Record extracts —
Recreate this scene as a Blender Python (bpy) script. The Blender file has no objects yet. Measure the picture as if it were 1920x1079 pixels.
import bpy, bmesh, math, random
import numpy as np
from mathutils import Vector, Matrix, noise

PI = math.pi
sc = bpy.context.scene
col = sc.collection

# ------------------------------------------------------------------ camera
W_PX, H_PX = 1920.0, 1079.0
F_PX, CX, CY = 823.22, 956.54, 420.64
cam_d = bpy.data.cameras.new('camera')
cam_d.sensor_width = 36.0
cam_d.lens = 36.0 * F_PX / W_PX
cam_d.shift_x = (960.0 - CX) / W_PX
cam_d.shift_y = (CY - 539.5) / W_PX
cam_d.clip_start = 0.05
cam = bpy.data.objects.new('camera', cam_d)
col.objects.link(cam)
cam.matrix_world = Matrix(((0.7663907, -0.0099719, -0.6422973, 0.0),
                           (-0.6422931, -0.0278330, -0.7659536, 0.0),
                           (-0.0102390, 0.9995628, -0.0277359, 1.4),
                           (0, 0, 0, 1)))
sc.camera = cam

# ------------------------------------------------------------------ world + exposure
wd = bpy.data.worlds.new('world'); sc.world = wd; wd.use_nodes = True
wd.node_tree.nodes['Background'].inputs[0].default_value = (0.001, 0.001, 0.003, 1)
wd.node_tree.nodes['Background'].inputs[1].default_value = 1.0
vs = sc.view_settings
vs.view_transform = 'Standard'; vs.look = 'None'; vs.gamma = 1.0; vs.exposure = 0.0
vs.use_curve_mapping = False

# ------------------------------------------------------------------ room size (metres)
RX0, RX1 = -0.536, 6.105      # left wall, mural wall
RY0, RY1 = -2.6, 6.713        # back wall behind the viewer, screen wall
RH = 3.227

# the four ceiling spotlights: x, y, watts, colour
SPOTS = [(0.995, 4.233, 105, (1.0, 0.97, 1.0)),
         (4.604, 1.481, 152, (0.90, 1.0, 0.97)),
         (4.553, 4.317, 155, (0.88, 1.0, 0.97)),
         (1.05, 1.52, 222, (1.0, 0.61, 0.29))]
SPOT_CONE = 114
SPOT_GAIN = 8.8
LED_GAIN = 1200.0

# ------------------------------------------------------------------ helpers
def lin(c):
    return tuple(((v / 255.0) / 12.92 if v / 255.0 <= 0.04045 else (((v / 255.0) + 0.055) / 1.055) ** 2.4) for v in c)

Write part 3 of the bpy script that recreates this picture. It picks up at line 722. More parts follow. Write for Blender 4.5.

What you should do — Nothing may be left out: return each entry exactly as it reads.

Output for this task —
Recreate this scene as a Blender Python (bpy) script. The Blender file has no objects yet. Measure the picture as if it were 1920x1079 pixels.
import bpy, bmesh, math, random
import numpy as np
from mathutils import Vector, Matrix, noise

PI = math.pi
sc = bpy.context.scene
col = sc.collection

# ------------------------------------------------------------------ camera
W_PX, H_PX = 1920.0, 1079.0
F_PX, CX, CY = 823.22, 956.54, 420.64
cam_d = bpy.data.cameras.new('camera')
cam_d.sensor_width = 36.0
cam_d.lens = 36.0 * F_PX / W_PX
cam_d.shift_x = (960.0 - CX) / W_PX
cam_d.shift_y = (CY - 539.5) / W_PX
cam_d.clip_start = 0.05
cam = bpy.data.objects.new('camera', cam_d)
col.objects.link(cam)
cam.matrix_world = Matrix(((0.7663907, -0.0099719, -0.6422973, 0.0),
                           (-0.6422931, -0.0278330, -0.7659536, 0.0),
                           (-0.0102390, 0.9995628, -0.0277359, 1.4),
                           (0, 0, 0, 1)))
sc.camera = cam

# ------------------------------------------------------------------ world + exposure
wd = bpy.data.worlds.new('world'); sc.world = wd; wd.use_nodes = True
wd.node_tree.nodes['Background'].inputs[0].default_value = (0.001, 0.001, 0.003, 1)
wd.node_tree.nodes['Background'].inputs[1].default_value = 1.0
vs = sc.view_settings
vs.view_transform = 'Standard'; vs.look = 'None'; vs.gamma = 1.0; vs.exposure = 0.0
vs.use_curve_mapping = False

# ------------------------------------------------------------------ room size (metres)
RX0, RX1 = -0.536, 6.105      # left wall, mural wall
RY0, RY1 = -2.6, 6.713        # back wall behind the viewer, screen wall
RH = 3.227

# the four ceiling spotlights: x, y, watts, colour
SPOTS = [(0.995, 4.233, 105, (1.0, 0.97, 1.0)),
         (4.604, 1.481, 152, (0.90, 1.0, 0.97)),
         (4.553, 4.317, 155, (0.88, 1.0, 0.97)),
         (1.05, 1.52, 222, (1.0, 0.61, 0.29))]
SPOT_CONE = 114
SPOT_GAIN = 8.8
LED_GAIN = 1200.0

# ------------------------------------------------------------------ helpers
def lin(c):
    return tuple(((v / 255.0) / 12.92 if v / 255.0 <= 0.04045 else (((v / 255.0) + 0.055) / 1.055) ** 2.4) for v in c)

Write part 3 of the bpy script that recreates this picture. It picks up at line 722. More parts follow. Write for Blender 4.5.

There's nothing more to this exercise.